Lecture Abstract
Power is partly innate and internally derived, emerging, for example, from the domestic build-up of military or economic resources. But power is also partly externally granted and bestowed from the outside, as others adjust their behaviour and ambitions based on perceptions of the nature and consequences of power transitions. This paper focuses on how these perceptions are shaped. Whilst theoretical and epistemological starting points are clearly important, the paper draws on insights from deterrence theory to better consider how economic sources of power (and the desire and ability to use them) are understood, with a specific focus on how aims and objectives are communicated and received (and the credibility of them).
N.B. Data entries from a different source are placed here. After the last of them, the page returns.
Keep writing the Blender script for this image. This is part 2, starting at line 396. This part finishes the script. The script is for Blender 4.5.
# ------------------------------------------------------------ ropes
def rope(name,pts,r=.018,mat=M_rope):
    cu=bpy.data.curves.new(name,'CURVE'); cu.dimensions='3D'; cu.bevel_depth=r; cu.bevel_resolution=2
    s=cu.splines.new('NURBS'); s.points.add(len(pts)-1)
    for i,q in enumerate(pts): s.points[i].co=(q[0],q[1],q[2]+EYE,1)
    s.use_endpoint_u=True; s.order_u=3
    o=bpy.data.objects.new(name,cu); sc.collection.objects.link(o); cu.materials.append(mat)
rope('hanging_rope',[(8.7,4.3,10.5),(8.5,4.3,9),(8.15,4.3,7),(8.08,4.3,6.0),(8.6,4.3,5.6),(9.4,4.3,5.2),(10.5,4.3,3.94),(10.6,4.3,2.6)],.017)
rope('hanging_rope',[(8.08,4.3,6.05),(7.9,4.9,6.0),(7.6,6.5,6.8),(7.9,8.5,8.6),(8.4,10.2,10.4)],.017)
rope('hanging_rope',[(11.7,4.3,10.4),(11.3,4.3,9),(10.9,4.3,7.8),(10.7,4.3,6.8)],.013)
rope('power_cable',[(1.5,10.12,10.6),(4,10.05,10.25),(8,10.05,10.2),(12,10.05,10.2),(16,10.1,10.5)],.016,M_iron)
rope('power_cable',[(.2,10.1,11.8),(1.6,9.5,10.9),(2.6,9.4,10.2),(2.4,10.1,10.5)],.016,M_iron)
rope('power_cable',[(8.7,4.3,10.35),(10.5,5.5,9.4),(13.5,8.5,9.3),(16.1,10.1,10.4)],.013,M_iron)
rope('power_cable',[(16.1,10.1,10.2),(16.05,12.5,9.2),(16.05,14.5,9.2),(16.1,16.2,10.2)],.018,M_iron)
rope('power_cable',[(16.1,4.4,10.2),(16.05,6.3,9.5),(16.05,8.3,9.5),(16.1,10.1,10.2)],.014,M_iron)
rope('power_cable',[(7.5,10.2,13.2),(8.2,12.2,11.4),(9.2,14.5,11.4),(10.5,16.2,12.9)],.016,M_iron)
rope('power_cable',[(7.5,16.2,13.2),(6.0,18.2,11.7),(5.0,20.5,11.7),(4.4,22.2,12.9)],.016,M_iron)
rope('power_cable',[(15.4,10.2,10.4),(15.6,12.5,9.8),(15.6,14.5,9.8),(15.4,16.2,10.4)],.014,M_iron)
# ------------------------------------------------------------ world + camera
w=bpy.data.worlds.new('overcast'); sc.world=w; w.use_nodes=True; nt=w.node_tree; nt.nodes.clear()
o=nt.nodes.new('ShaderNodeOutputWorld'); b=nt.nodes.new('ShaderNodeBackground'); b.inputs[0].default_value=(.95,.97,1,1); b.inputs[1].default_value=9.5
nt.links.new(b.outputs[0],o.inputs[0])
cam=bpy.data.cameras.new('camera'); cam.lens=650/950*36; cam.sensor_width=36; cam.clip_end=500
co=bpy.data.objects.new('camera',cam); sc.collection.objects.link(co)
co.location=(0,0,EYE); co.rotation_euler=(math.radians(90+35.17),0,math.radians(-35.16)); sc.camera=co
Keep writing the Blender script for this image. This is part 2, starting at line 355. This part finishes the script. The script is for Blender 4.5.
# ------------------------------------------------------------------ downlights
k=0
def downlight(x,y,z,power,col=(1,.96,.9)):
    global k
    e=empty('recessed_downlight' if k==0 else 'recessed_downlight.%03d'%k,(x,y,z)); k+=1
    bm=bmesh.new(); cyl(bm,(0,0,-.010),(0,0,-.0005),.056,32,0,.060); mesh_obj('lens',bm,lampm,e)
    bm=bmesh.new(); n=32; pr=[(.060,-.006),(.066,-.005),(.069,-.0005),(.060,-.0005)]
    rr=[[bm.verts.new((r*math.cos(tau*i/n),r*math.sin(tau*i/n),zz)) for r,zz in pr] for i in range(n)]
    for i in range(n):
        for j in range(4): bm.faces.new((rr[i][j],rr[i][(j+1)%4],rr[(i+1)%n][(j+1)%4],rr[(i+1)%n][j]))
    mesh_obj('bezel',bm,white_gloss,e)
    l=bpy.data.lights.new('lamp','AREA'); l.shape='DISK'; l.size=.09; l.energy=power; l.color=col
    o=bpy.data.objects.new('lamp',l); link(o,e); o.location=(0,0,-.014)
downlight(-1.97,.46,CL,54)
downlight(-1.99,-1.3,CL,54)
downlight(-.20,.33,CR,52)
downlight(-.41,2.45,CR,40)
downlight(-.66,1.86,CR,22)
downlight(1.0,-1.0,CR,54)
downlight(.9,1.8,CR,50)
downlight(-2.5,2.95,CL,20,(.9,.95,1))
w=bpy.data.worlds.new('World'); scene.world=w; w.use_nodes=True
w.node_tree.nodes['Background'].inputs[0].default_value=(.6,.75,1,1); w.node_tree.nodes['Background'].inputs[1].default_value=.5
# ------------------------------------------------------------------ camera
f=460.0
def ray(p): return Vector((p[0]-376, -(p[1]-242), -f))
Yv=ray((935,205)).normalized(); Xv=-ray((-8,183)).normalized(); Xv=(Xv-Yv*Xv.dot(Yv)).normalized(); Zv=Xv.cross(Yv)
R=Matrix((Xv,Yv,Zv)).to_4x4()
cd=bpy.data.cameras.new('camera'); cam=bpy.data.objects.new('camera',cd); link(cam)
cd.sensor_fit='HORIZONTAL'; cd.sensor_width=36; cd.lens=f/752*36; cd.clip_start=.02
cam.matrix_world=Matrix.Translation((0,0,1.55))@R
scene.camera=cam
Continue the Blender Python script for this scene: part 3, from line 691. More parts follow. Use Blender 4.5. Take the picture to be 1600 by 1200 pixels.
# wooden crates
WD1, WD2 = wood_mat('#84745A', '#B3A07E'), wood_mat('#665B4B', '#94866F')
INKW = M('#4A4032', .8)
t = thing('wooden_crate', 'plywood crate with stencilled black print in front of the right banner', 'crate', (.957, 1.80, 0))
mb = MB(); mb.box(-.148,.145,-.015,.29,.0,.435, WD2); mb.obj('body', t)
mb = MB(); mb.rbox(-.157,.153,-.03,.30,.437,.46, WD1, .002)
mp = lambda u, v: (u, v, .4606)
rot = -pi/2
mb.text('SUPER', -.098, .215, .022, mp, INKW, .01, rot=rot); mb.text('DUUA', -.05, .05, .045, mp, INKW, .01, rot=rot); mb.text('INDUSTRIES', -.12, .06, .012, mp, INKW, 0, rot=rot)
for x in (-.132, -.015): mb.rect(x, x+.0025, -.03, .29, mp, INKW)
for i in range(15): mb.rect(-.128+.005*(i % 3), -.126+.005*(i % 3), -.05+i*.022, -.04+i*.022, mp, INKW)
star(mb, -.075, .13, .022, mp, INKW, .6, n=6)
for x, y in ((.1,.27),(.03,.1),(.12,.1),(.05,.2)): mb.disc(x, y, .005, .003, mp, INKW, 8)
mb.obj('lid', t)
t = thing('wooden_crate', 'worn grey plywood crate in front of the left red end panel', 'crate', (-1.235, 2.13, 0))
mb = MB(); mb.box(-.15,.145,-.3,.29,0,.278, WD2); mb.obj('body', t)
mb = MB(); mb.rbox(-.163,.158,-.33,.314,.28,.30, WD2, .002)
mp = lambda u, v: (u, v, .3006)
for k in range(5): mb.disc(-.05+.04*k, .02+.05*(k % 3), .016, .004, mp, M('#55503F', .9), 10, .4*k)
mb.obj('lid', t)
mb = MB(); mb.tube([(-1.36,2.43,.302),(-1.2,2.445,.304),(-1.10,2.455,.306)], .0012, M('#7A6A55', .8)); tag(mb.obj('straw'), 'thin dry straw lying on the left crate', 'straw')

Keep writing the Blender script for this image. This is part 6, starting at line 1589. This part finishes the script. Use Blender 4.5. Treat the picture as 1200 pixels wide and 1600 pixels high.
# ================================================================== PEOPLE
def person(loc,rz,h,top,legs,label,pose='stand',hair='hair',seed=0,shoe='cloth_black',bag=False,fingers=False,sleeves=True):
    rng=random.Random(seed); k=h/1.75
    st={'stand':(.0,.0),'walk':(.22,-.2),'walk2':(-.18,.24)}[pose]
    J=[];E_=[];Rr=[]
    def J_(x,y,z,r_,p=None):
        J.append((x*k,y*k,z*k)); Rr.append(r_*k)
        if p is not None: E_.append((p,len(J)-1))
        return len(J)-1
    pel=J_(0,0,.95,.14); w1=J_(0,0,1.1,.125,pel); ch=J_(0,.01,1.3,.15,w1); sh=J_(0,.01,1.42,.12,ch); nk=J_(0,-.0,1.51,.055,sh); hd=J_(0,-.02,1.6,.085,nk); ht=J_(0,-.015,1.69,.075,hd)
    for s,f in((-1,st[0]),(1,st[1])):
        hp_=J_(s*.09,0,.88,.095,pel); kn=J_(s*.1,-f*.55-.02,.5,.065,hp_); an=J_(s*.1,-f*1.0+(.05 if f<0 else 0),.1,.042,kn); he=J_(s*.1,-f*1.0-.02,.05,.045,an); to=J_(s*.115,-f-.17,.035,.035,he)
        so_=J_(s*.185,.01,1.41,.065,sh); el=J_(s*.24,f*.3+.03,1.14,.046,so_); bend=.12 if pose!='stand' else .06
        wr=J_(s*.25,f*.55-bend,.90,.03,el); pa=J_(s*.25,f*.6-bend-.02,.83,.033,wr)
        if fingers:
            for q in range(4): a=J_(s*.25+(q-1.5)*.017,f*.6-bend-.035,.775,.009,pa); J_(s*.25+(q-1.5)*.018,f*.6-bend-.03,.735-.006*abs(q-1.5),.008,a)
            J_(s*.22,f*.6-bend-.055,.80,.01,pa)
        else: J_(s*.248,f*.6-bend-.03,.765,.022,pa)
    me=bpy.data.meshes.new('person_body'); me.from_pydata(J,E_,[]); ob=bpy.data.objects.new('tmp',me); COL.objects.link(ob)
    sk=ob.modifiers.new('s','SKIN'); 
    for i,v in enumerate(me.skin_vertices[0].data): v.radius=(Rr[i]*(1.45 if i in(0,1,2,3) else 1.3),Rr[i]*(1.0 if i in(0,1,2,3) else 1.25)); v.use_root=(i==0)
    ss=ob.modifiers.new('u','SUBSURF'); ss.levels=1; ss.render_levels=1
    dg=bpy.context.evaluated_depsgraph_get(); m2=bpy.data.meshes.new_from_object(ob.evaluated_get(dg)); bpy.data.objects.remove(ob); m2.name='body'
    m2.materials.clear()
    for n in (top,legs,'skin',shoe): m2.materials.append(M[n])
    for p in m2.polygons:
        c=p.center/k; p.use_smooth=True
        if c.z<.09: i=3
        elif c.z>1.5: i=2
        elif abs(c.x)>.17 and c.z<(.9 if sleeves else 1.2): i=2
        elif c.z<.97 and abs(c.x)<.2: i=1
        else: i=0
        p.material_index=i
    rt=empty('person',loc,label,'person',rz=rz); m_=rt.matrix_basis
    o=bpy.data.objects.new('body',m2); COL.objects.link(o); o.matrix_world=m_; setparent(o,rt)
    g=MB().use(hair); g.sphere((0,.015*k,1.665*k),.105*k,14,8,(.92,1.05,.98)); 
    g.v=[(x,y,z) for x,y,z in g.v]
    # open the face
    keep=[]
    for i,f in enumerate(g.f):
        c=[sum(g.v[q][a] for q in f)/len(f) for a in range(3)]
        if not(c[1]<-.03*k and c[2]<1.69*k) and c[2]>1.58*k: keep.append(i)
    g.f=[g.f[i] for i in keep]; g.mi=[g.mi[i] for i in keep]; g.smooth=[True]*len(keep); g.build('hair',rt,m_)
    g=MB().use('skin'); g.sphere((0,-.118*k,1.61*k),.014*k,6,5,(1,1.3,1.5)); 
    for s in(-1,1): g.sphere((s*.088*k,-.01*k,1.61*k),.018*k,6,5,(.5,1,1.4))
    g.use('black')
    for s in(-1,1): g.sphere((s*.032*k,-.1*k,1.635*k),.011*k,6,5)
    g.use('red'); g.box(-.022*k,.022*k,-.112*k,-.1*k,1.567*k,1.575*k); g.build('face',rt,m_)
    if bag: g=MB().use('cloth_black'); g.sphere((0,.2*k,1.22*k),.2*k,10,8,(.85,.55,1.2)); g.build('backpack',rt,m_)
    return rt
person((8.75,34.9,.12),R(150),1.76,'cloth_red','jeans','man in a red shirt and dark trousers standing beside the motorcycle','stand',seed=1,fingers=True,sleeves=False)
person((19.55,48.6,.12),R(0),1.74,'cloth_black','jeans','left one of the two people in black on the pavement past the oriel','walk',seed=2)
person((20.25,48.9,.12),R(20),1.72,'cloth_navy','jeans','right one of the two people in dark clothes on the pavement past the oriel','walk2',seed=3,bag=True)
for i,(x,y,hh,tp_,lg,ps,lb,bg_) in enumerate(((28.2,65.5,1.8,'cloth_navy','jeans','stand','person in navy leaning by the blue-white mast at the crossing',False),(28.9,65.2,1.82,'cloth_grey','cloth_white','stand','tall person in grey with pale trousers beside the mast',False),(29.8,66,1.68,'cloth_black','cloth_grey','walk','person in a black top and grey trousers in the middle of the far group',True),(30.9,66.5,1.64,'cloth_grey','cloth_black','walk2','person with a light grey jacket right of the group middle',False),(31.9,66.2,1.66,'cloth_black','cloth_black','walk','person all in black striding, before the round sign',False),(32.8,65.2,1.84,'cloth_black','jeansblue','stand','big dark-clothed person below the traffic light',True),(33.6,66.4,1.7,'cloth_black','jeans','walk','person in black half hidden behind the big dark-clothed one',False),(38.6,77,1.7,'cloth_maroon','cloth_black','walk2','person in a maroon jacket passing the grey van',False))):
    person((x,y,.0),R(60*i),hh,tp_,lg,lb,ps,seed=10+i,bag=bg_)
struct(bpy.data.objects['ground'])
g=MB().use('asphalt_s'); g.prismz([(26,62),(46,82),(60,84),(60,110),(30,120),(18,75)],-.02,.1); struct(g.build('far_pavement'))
It suggests that a shift in the nature of economic interactions have combined with a change in the nature of strategic signalling from Beijing to result in a reappraisal of the both the consequences of China’s rise (and also of Chinese intentions) in some parts of Europe; a China challenge to European interests is now seen as more credible and realistic than before both the shift in Chinese investment targets, and Xi Jinping’s personal identification with the Belt and Road project.
About the Speaker
Shaun Breslin is Professor of Politics and International Studies at the University of Warwick. He is also co-editor of The Pacific Review, and Senior Associate Research Fellow of ISPI in Milan. Having first studied in China in 1984, he has spent the subsequent years studying the China’s changing domestic political economy and China’s place in the world (and how each impacts on the other). He also has a side interest in comparative studies of regional integration processes. He currently holds a Leverhulme Major Research Fellowship to study the nature of China as a Great Power, and in the Fall of 2018 will be a distinguished visiting professorial research fellow at Fudan University.